Did Germany outplay the U.S. in that game? If you saw the game you know
they did. But our guys outplayed the Portuguese before that, before the
great Ronaldo made a play at the end and got them a draw. Clint Dempsey
nearly did the same for the U.S. with a header against Germany. If the
sides weren’t even that day, they were close enough.
Now comes this game against Belgium, a team that has not yet lost in
the tournament. Now comes another shot at showing the country and the
world that if we still aren’t getting the best athletes to soccer, we
are getting enough of them to go toe-to-toe with anybody.
At least now we know, fully, what it feels like everywhere else during the World Cup.
You know when soccer will be bigger than ever in this country? Six o’clock today when the U.S. has more goals than Belgium.

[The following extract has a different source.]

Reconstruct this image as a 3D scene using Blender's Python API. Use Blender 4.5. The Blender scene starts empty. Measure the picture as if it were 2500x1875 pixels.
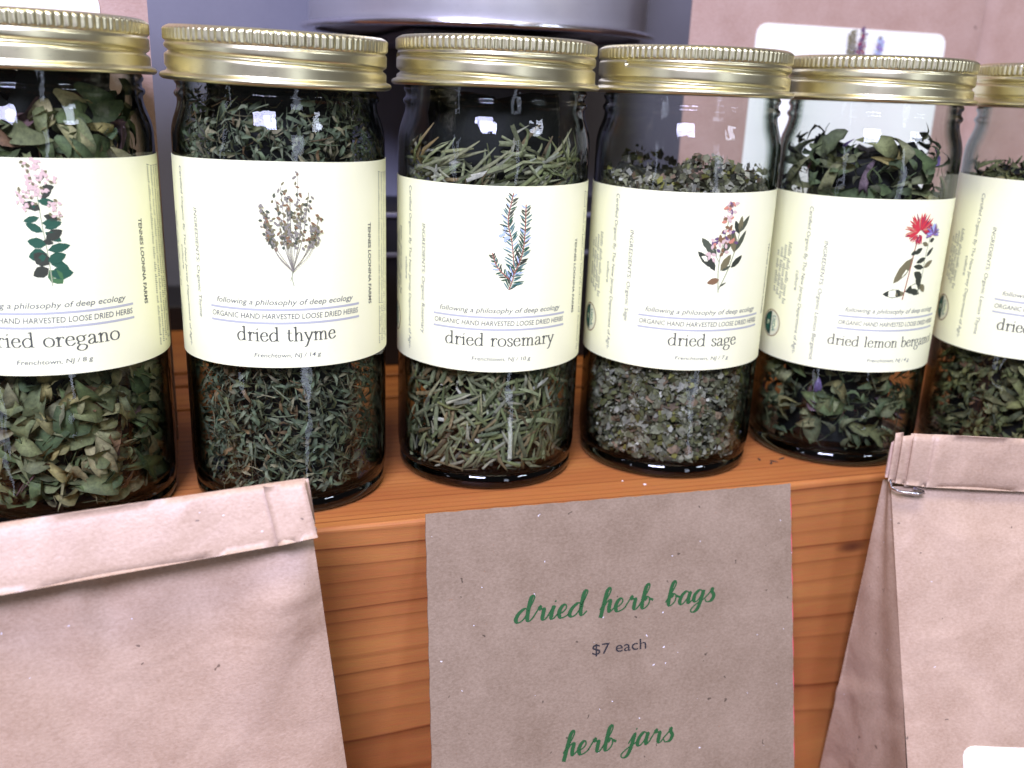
import bpy, math, random
import numpy as np
from mathutils import Matrix, Vector
random.seed(7); RNG = np.random.default_rng(7)
CM = 0.01
sc = bpy.context.scene
col = sc.collection

# ------------------------------------------------------------------ camera
cam_d = bpy.data.cameras.new('camera'); cam = bpy.data.objects.new('camera', cam_d); col.objects.link(cam)
yaw, pitch, roll = [math.radians(a) for a in (-18.04669, 17.75174, 2.16892)]
cy, sy, cp, sp = math.cos(yaw), math.sin(yaw), math.cos(pitch), math.sin(pitch)
F = Vector((-sy*cp, cy*cp, -sp)); Rv = Vector((cy, sy, 0)); U = Rv.cross(F)
Rr = math.cos(roll)*Rv + math.sin(roll)*U; Ur = -math.sin(roll)*Rv + math.cos(roll)*U
m = Matrix((Rr, Ur, -F)).transposed().to_4x4()
m.translation = Vector((-2.5889, -30.9256, 13.3056))*CM
cam.matrix_world = m
cam_d.sensor_width = 36; cam_d.lens = 2354.275/2500*36
cam_d.shift_x = 0.00066; cam_d.shift_y = 0.01485
cam_d.clip_start = 0.005; cam_d.clip_end = 50
cam_d.dof.use_dof = True; cam_d.dof.focus_distance = 0.30; cam_d.dof.aperture_fstop = 11.5
sc.camera = cam

# ------------------------------------------------------------------ light
w = bpy.data.worlds.new('World'); sc.world = w; w.use_nodes = True
bg = w.node_tree.nodes['Background']; bg.inputs[0].default_value = (0.66, 0.62, 0.66, 1); bg.inputs[1].default_value = 0.11
def area(name, loc, target, sx, sy_, power, colr):
    d = bpy.data.lights.new(name, 'AREA'); d.shape = 'RECTANGLE'; d.size = sx*CM; d.size_y = sy_*CM
    d.energy = power; d.color = colr
    o = bpy.data.objects.new(name, d); col.objects.link(o)
    o.location = Vector(loc)*CM
    o.rotation_euler = (Vector(target)-Vector(loc)).to_track_quat('-Z', 'Y').to_euler()
    return o
area('lamp_shop_key', (-30, -72, 70), (8, 0, 5), 34, 28, 14.5, (0.88, 0.90, 1.40))
area('lamp_shop_side', (62, -70, 60), (14, 0, 5), 18, 12, 1.8, (0.84, 0.91, 1.12))
area('fill_overhead', (0, -38, 150), (8, 0, 0), 90, 40, 14.5, (1.0, 0.90, 0.76))  # soft overhead fill, added for general light
area('fill_panel_front', (48, -190, -12), (10, 0, 5), 18, 170, 5.0, (0.82, 0.90, 1.15))  # added tall panel behind the camera: frontal light, brighter tin, glass streaks
area('streak_panel_side', (-150, -75, -12), (5, 0, 5), 9, 160, 2.2, (0.82, 0.90, 1.15))  # added narrow panel, unseen, puts a vertical streak on the glass
sc.view_settings.view_transform = 'Standard'; sc.view_settings.look = 'None'
sc.view_settings.exposure = 0.22; sc.view_settings.gamma = 1
sc.cycles.max_bounces = 14; sc.cycles.transparent_max_bounces = 24
sc.cycles.transmission_bounces = 10; sc.cycles.glossy_bounces = 5; sc.cycles.diffuse_bounces = 4
sc.cycles.caustics_reflective = False; sc.cycles.caustics_refractive = False
sc.cycles.sample_clamp_indirect = 4

# ------------------------------------------------------------------ materials
def newmat(name):
    mt = bpy.data.materials.new(name); mt.use_nodes = True
    nt = mt.node_tree; return mt, nt, nt.nodes['Principled BSDF']
def N(nt, t, **kw):
    n = nt.nodes.new(t)
    for k, v in kw.items(): setattr(n, k, v)
    return n
def plain(name, c, rough=.6, metal=0, spec=.5, sss=0):
    mt, nt, b = newmat(name)
    b.inputs['Base Color'].default_value = (*c, 1); b.inputs['Roughness'].default_value = rough
    b.inputs['Metallic'].default_value = metal; b.inputs['Specular IOR Level'].default_value = spec
    return mt
def ramp(nt, stops):
    r = N(nt, 'ShaderNodeValToRGB'); el = r.color_ramp.elements
    while len(el) < len(stops): el.new(0.5)
    for e, (p, c) in zip(el, stops): e.position = p; e.color = (*c, 1)
    return r
def noise(nt, vec, scale, detail=3, rough=.5, dist=0):
    n = N(nt, 'ShaderNodeTexNoise'); n.inputs['Scale'].default_value = scale
    n.inputs['Detail'].default_value = detail; n.inputs['Roughness'].default_value = rough
    n.inputs['Distortion'].default_value = dist
    nt.links.new(vec, n.inputs['Vector']); return n
def mapping(nt, vec, sc_=(1, 1, 1)):
    mp = N(nt, 'ShaderNodeMapping'); mp.inputs['Scale'].default_value = sc_
    nt.links.new(vec, mp.inputs['Vector']); return mp.outputs[0]
def mixc(nt, fac, a, b, mode='MIX'):
    mx = N(nt, 'ShaderNodeMix', data_type='RGBA', blend_type=mode)
    for sock, v in ((mx.inputs['Factor'], fac), (mx.inputs['A'], a), (mx.inputs['B'], b)): 
        if hasattr(v, 'is_linked') or hasattr(v, 'links'): nt.links.new(v, sock)
        elif isinstance(v, tuple): sock.default_value = (*v, 1)
        else: sock.default_value = v
    return mx.outputs['Result']
def mixsock(nt, fac, a, b, mode='MIX'):
    mx = N(nt, 'ShaderNodeMix', data_type='RGBA', blend_type=mode)
    fi, ai, bi = mx.inputs[0], mx.inputs[6], mx.inputs[7]
    for sock, v in ((fi, fac), (ai, a), (bi, b)):
        if isinstance(v, bpy.types.NodeSocket): nt.links.new(v, sock)
        elif isinstance(v, tuple): sock.default_value = (*v, 1)
        else: sock.default_value = v
    return mx.outputs[2]
def math_(nt, op, a, b=0.0, c=None):
    n = N(nt, 'ShaderNodeMath', operation=op)
    for i, v in enumerate((a, b, c)):
        if v is None: continue
        if isinstance(v, bpy.types.NodeSocket): nt.links.new(v, n.inputs[i])
        else: n.inputs[i].default_value = v
    return n.outputs[0]
def bump(nt, b, h, strength, dist):
    bm = N(nt, 'ShaderNodeBump'); bm.inputs['Strength'].default_value = strength
    bm.inputs['Distance'].default_value = dist
    nt.links.new(h, bm.inputs['Height']); nt.links.new(bm.outputs[0], b.inputs['Normal'])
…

You know when Olympic hockey became as big as it has ever been in this
country? When we beat the Russians and then won the gold medal in Lake
Placid 34 years ago. The late, great Herb Brooks pushed and yelled and
motivated his players to that moment. Now Klinsmann, a World Cup hero
from another country, tries to do the same.
“What (Klinsmann) is doing is why we’re cheering his team the way we
are,” Jim Craig, the goalie on Herb Brooks’ team, says to me.

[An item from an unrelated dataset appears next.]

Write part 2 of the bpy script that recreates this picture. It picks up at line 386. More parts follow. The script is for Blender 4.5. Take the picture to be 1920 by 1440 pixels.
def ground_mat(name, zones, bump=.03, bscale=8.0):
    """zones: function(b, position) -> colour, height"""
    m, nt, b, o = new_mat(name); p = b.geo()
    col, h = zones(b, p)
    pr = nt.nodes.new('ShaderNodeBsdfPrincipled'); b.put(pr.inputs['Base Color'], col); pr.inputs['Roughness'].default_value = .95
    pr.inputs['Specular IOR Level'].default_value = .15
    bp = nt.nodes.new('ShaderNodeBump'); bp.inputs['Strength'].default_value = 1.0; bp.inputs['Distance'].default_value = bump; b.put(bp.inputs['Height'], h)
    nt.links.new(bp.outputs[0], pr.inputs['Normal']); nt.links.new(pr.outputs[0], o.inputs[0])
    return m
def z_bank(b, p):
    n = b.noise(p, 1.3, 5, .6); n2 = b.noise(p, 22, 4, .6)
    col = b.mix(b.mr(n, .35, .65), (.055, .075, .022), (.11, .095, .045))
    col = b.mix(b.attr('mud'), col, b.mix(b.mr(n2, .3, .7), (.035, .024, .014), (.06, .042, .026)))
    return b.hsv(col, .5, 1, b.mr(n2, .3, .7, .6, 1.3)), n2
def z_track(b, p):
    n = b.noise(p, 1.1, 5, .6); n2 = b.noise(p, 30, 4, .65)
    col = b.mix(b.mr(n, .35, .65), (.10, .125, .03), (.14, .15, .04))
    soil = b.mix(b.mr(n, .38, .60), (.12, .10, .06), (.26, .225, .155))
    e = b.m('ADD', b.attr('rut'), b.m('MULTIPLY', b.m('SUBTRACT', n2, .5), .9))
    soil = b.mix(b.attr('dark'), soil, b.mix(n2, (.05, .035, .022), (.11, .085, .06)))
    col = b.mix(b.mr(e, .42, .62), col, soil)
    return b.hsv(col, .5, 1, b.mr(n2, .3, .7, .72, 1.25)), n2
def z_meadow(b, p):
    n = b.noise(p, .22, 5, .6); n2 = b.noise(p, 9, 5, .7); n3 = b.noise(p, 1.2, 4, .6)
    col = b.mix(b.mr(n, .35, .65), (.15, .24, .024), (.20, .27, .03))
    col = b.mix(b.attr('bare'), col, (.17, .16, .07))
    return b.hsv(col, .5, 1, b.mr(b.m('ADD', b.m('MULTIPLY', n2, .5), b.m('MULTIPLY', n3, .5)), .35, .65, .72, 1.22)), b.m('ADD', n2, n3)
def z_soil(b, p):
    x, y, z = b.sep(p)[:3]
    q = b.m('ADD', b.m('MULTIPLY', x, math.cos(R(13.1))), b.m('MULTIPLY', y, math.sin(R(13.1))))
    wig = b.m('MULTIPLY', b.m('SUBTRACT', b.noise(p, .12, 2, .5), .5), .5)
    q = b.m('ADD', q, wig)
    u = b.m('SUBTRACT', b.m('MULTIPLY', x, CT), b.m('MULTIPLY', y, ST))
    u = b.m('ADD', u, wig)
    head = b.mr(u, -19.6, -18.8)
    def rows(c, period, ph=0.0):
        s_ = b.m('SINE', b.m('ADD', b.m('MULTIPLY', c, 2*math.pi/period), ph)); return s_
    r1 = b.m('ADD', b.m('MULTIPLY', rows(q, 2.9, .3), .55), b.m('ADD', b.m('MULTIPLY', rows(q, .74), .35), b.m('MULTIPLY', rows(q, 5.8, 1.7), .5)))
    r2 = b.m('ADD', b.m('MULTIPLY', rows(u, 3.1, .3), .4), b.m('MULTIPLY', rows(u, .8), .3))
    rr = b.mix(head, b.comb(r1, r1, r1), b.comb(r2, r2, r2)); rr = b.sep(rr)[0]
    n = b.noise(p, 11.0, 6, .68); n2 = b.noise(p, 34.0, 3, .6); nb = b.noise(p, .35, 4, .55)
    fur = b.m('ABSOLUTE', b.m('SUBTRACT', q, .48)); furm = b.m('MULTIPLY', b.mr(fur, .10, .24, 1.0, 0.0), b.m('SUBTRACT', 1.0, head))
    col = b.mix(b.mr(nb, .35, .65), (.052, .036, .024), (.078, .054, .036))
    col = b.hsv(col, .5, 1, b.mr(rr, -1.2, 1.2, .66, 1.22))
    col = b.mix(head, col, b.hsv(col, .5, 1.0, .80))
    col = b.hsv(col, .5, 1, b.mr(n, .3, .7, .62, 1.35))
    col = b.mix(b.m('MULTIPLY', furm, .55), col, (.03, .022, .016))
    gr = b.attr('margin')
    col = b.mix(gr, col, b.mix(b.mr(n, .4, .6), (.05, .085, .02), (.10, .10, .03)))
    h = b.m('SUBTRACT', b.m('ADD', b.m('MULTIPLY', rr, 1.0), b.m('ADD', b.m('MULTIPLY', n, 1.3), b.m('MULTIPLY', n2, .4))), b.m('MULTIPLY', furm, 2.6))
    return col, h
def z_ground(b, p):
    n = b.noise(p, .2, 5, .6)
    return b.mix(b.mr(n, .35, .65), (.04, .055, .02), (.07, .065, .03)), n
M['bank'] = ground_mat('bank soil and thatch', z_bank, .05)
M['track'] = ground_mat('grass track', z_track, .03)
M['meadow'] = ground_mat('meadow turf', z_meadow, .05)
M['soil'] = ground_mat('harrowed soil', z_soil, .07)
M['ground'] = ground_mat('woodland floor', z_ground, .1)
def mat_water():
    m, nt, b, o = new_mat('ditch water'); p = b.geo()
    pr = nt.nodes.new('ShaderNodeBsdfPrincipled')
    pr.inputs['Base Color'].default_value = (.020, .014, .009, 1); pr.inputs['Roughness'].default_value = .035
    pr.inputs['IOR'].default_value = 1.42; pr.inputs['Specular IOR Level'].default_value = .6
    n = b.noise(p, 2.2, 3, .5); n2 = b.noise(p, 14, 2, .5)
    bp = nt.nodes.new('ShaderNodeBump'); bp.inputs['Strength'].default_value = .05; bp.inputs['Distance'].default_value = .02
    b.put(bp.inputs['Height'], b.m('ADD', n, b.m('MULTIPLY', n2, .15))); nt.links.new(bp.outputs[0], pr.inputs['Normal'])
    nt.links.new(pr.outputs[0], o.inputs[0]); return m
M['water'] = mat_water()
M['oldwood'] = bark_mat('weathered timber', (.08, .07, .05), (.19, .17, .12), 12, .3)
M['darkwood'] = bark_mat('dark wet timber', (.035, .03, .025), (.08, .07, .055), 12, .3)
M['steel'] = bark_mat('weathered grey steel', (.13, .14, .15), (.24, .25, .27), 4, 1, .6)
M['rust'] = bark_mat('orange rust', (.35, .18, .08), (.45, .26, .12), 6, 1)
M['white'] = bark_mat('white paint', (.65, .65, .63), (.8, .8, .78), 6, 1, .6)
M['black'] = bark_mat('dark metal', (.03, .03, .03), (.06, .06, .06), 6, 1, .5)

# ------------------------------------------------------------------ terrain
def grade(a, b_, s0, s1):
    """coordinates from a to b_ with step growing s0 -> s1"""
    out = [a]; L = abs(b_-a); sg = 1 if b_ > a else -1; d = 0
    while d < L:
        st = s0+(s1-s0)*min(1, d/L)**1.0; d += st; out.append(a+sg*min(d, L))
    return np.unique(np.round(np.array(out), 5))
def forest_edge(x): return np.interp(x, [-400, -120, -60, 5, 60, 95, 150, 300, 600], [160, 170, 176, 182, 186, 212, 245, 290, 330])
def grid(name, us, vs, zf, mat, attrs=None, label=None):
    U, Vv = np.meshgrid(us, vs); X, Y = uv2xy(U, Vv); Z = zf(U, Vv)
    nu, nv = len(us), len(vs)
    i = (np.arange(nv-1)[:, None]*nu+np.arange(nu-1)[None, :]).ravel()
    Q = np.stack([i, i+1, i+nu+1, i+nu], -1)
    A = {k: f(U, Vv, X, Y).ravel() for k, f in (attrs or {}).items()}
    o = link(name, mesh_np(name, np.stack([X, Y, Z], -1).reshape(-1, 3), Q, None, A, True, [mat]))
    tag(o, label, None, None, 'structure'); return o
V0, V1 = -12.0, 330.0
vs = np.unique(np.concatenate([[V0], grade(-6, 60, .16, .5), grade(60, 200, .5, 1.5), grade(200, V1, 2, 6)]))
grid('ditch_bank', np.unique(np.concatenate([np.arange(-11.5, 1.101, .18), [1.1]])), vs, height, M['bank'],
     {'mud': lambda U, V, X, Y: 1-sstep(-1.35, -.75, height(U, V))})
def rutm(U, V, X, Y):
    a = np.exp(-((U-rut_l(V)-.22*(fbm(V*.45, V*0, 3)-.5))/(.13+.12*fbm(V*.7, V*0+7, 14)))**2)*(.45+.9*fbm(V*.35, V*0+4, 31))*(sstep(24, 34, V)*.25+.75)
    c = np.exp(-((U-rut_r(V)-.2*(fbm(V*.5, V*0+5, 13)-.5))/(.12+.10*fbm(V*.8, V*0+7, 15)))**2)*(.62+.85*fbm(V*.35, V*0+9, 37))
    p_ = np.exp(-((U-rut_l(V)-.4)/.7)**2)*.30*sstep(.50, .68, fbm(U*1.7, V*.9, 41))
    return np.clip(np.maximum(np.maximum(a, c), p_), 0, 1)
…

I was there for every game Brooks’ team played in Lake Placid, and
remember, the way everybody who was there remembers, what it was like
dealing with him. And how much people complained about him. He never
cared. He would have said anything to win the game. Klinsmann is the
same, trying to write his own story, the biggest and best story ever
written about his sport in his adopted country.

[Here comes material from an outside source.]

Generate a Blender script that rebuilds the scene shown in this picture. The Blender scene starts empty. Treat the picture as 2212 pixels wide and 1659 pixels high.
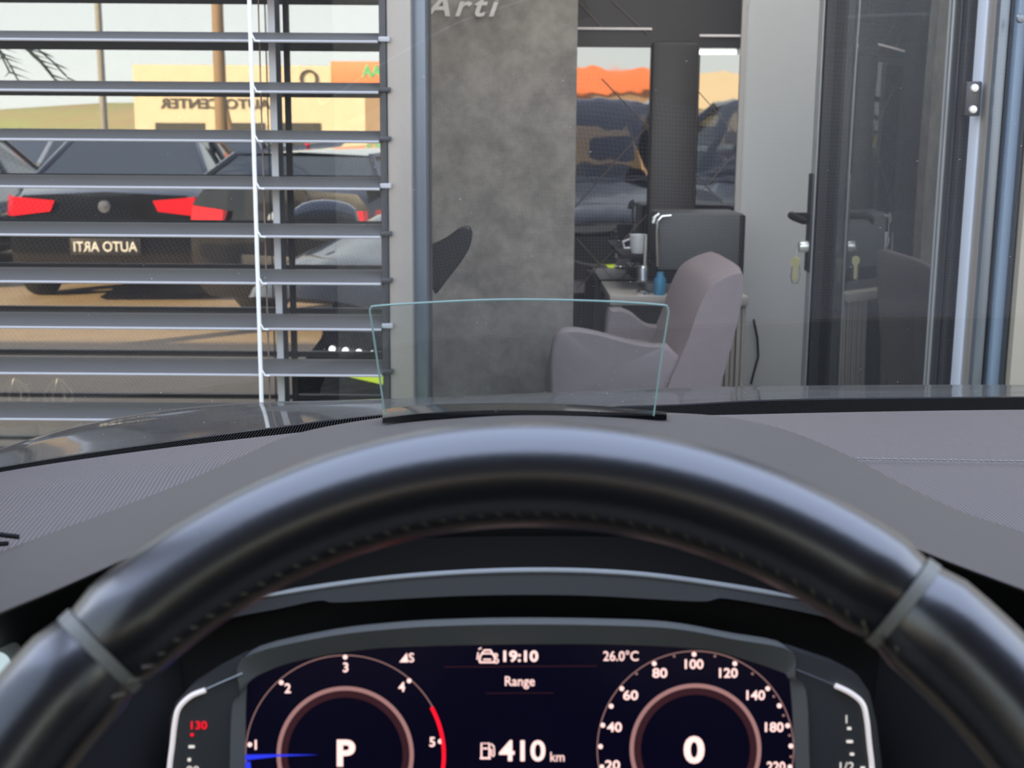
import bpy, bmesh, math, random
from mathutils import Vector, Matrix, Euler
random.seed(7)
C = bpy.context.scene.collection
S = bpy.context.scene
R_ = math.radians
# ------------------------------------------------------------------ camera
FPX, CX, CY = 2750.0, 1106.0, 829.5
CAM = Vector((0, 0, 1.40))
RC = Matrix.Rotation(R_(90 - 10.8), 3, 'X') @ Matrix.Rotation(R_(0.4), 3, 'Z')
cd = bpy.data.cameras.new('camera'); cam = bpy.data.objects.new('camera', cd); C.objects.link(cam)
cd.sensor_width = 36; cd.lens = FPX / 2212 * 36; cd.clip_start = 0.02; cd.clip_end = 600
cam.matrix_world = Matrix.Translation(CAM) @ RC.to_4x4()
cd.dof.use_dof = True; cd.dof.focus_distance = 1.15; cd.dof.aperture_fstop = cd.lens / 2.7
S.camera = cam
# ------------------------------------------------------------------ view
S.view_settings.view_transform = 'Standard'; S.view_settings.look = 'None'
S.view_settings.gamma = 1; S.view_settings.exposure = 0.25; S.view_settings.use_curve_mapping = False
# ------------------------------------------------------------------ sky and sun
w = bpy.data.worlds.new('sky'); S.world = w; w.use_nodes = True
nt = w.node_tree; nt.nodes.clear()
wo = nt.nodes.new('ShaderNodeOutputWorld'); bg = nt.nodes.new('ShaderNodeBackground')
tc = nt.nodes.new('ShaderNodeTexCoord'); sp = nt.nodes.new('ShaderNodeSeparateXYZ'); cr = nt.nodes.new('ShaderNodeValToRGB')
nt.links.new(tc.outputs['Generated'], sp.inputs[0]); nt.links.new(sp.outputs['Z'], cr.inputs[0])
cr.color_ramp.elements[0].position = 0.0; cr.color_ramp.elements[0].color = (0.92, 0.93, 0.86, 1)
cr.color_ramp.elements[1].position = 0.75; cr.color_ramp.elements[1].color = (0.46, 0.54, 0.78, 1)
e = cr.color_ramp.elements.new(0.22); e.color = (0.76, 0.80, 0.84, 1)
nt.links.new(cr.outputs[0], bg.inputs[0]); bg.inputs[1].default_value = 3.2
nt.links.new(bg.outputs[0], wo.inputs[0])
sd = bpy.data.lights.new('sun', 'SUN'); sd.energy = 20.0; sd.color = (1.0, 0.76, 0.44); sd.angle = R_(0.6)
sun = bpy.data.objects.new('sun', sd); C.objects.link(sun)
el, az = R_(21), R_(46)      # from ahead-left, behind the showroom
sdir = Vector((-math.sin(az) * math.cos(el), math.cos(az) * math.cos(el), math.sin(el)))
sun.rotation_euler = sdir.to_track_quat('Z', 'Y').to_euler()

# ------------------------------------------------------------------ pixel helpers (true depths)
def ray(px, py): return RC @ Vector(((px - CX) / FPX, -(py - CY) / FPX, -1.0))
def P(px, py, d): return CAM + ray(px, py) * d                       # d along the lens axis
def PY(px, py, Y):
    r = ray(px, py); return CAM + r * (Y / r.y)
GY = 2.66                                                            # plane of the showroom glass
def M(px, py, V):                                                    # what the glass mirrors at distance V
    p = PY(px, py, V); return Vector((p.x, 2 * GY - p.y, p.z))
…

Jurgen Klinsmann doesn’t care what you think or what I think. He
frankly didn’t care what Landon Donovan, the star of the U.S. World Cup
team four years ago, the hero of the game against Algeria, thought when
he decided Donovan wasn’t a good enough player anymore to make his team.
Klinsmann cares about Dempsey and Michael Bradley and Tim Howard. He
cares about Omar Gonzalez, coming off playing the game of his life in
front of Howard against Germany. Klinsmann, as much the star of this
team as any of them, really only cares about his team doing enough
against Belgium to make it to the weekend.
He doesn’t care what anybody thought when he said his team wasn’t good
enough to go all the way. That was then. This is now. Now means Belgium,
another game that feels like the biggest we’ve ever had. Now Klinsmann
is telling his players not to plan on returning from Brazil until July
13, hours after the final in Rio. Again: He says a lot of things. To get
the best out of the injured Rob McClanahn in the Olympics, Herb Brooks
did everything except call the kid a coward. And then the kid screamed
that he’d play on one leg if he had to.
“That’s just how you have to approach a World Cup,” Klinsmann says now.
“No matter what happens now you can always change your flights. So it’s
better to start with the end in mind. The end is July 13.”
It is why nobody wants the run to end against Belgium in Salvador on
Tuesday afternoon. I was talking about this with a young friend, Kofi
Agyapong, who only made it to this country from Ghana because of the
skill and magic and speed he brought to soccer. He played with my
youngest son in high school, and went first to Wake Forest and then
Columbia, and later won two national titles with the junior team for the
Columbus Crew of the MLS.
This is what he said about the team we have sent to Brazil:
“Every country is there to win the crown as world champions. I think
the United States is there for that and something else. Something bigger
than just the trophy. And that is to play for the people of America.
It’s not a team anymore. It’s started to feel like 11 of the other team
is taking on all of us. It’s never been like this. And it’s an
unbelievable feeling.”
It has been all of that, and will be again for the Belgium game. It
will be an unbelievable feeling for all the crowds who will watch
another game in malls and parks and bars and offices and living rooms;
the ones who will watch on their phones or listen on the radio and cheer
Jurgen Klinsmann’s team.
At least now we know, fully, what it feels like everywhere else during
the World Cup. Maybe we’re not ready to be the best team in the world.
Klinsmann just wants to be the best today.